2018-02-11 / Family

Ten minutes ago we weren't digitally enhanced

By JANINE TALBOT
Columnist

Last weekend, our youngest and her best friend (aka Second Born and BFF) went with a few others to see the Rogers & Hammerstein play “Cinderella” in Portland.

Our daughters had been smitten with the music from this production ever since the television remake in 1997 with pop singer Brandy in the lead role. My initial love of the story stemmed from a version that most of you will not know.

Back in the mid 60s a young actress by the name of Leslie Anne Warren played the gentle yet spirited girl who dreamed of someday going further than her own little corner in her own little chair. Am I sparking any memories?

Before Second Born left for the play, I looked up a few videos on YouTube from Cinderella circa 1965 just to set the musical mood. Spouse happened to wander in while we were chiming in on “Impossible” when he noticed something I hadn’t really paid attention to. The video was in color, which was odd to us because we both came from households with black and white televisions when it first aired.

Hard to believe that we actually survived and became responsible adults when we weren’t exposed to color until we were at least ten years old. Believe it or not, kids, we watched I Love Lucy and The Andy Griffith Show in black and white, and we didn’t grow up believing there was no color in Hollywood.
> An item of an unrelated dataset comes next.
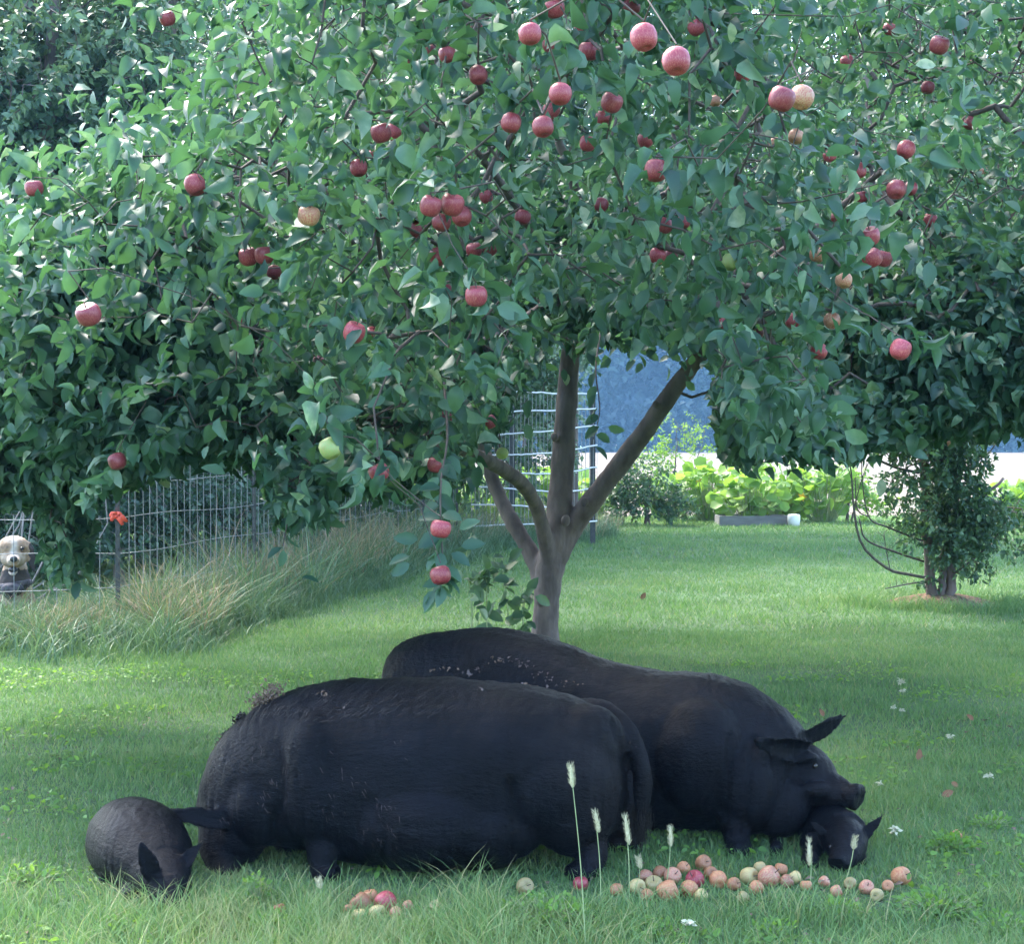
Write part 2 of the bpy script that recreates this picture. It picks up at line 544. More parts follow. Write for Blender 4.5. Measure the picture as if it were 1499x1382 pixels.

On their way home from the performance, Second Born and BFF stopped at a book store – my child’s personal weakness – where she couldn’t help but purchase the DVD of Cinderella from 20 years ago. Do you know what happened in the last 20 years? Anything and everything that could possibly make me feel old. Televisions are bigger, pictures are sharper, and special effects are a whole lot more special.

The two 20-something-year-olds watching the movie began their commentary with pointing out that the recording looked more like a copy of a VCR cassette.

Remember video cassette recorders? We still have one, along with two drawers of VCR cassettes, even though the VCR isn’t hooked up to the television. It does hold a couple of extra remotes, however… sort of our version of a treadmill with laundry hanging all over it.

The viewing went downhill from there. The vision of Brandy as the poor, soot-faced waif suddenly spinning around in princess garb was definitely not a smooth transition. I’ve barely begun to understand what CGI means (computer generated image – I had to look it up) and this movie was anything but technologically up-to-date.

Images that were deemed “special effects” appeared and disappeared in what is now antiquated fashion, causing the girls to burst out laughing and roll their eyes. I came close to saying, “I don’t think it’s that bad,” further reinforcing my lack of awareness and the fact that I’m over the hill, through the forest, and heading toward the state line.

On Super Bowl Sunday, our eyes were glued to the television for the commercials just as much as the game. There were plenty of special effects going on, which is to be expected, considering these advertisers paid over $5 million bucks for a 30-second spot. 

The ads that caught my attention tended to be on the emotional side — or they featured Chris Pratt or Chris Hemsworth, which is just as good as an emotional message. I’m all about a good cry as well as a good Chris. Admittedly, more than a few emotional outbursts were aimed at the Patriots.

It doesn’t do much good to fight progress when it comes to entertainment. Imagine what our future grandchildren will be using twenty years from now. Maybe then our own kids will be embarrassed to admit they still have a DVD player - buried under laundry right next to the treadmill.